Streamlining, said the minister responsible for corporatization, was appropriate in view of the reality that the North Pole no longer dominates the season's gift distribution business. It should be considered for sale to private interests. Competition and the shrinking dollar have diminished Santa's market share, and government cannot sit idly by and permit further erosion of the profit picture.

Rudolph's wages will be reduced to $6 an hour since he is junior to the sled team. Cupid will have to find day-care for her calves and get a job. The minister for Social Services denies, in the strongest possible language, that he ever said single mom reindeer "never did pull their share of the load." It was an unfortunate comment, made by one of Santa's helpers and taken out of context. Comet will be taken out of foster care -- now that he is 17, he can bloody well look after himself and become a squeegee-deer.

Dasher and Dancer, who summered at the Harvard Business School, will get 30% leaner but will provide no discernible loss of service. The reindeer downsizing was applauded by the Fraser Institute.

In other news -- Effective immediately, the following austerity measures are to take place in the "Twelve Days of Christmas" ministry:

The partridge will be retained, but the pear tree never turned out to be the cash crop forecast. It will be replaced by a plastic hanging plant, providing considerable savings in maintenance.



The two turtledoves represent a redundancy that is simply not cost effective. In addition, their romance during working hours could not be condoned. The positions are therefore eliminated.

The three French hens will be deported. Clearly, they are illegal immigrants.

The four calling birds were replaced by an automated voice mail system. Henceforth there will be no possible way to reach the ministry, but you can leave a message. An analysis is underway to determine whom the birds voted for, whom they had been calling, and whether they ever talked to the media.

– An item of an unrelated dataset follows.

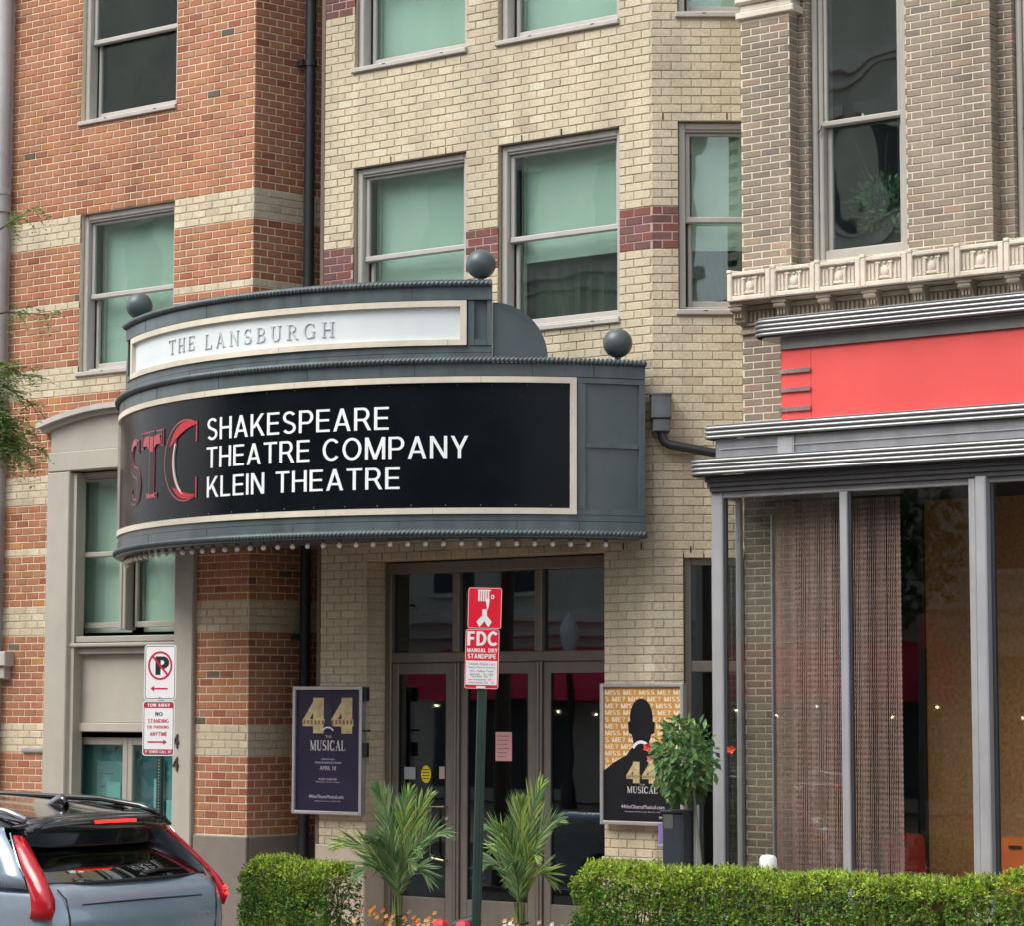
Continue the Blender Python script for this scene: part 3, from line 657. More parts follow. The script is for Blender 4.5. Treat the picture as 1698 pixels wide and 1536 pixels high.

The five golden rings will be privatized. Maintaining a portfolio based on hydropower could have negative implications for American investors. Moreover, California needs cheap power more than we do.

The six geese-a-laying constitute a luxury we can no longer afford, particularly since they want their old barnyard back. A referendum for foxes, on the future of geese in BC, will be held in the spring. The ministry of goose affairs says 8 million dollars is not too much to pay to clarify the fox position that geese have no treaty rights but are welcome to ... um ... dinner.

The seven swans-a-swimming were obviously chosen in better times by a profligate former government. Turkeys will do. The current swans will be encouraged to find placements abroad.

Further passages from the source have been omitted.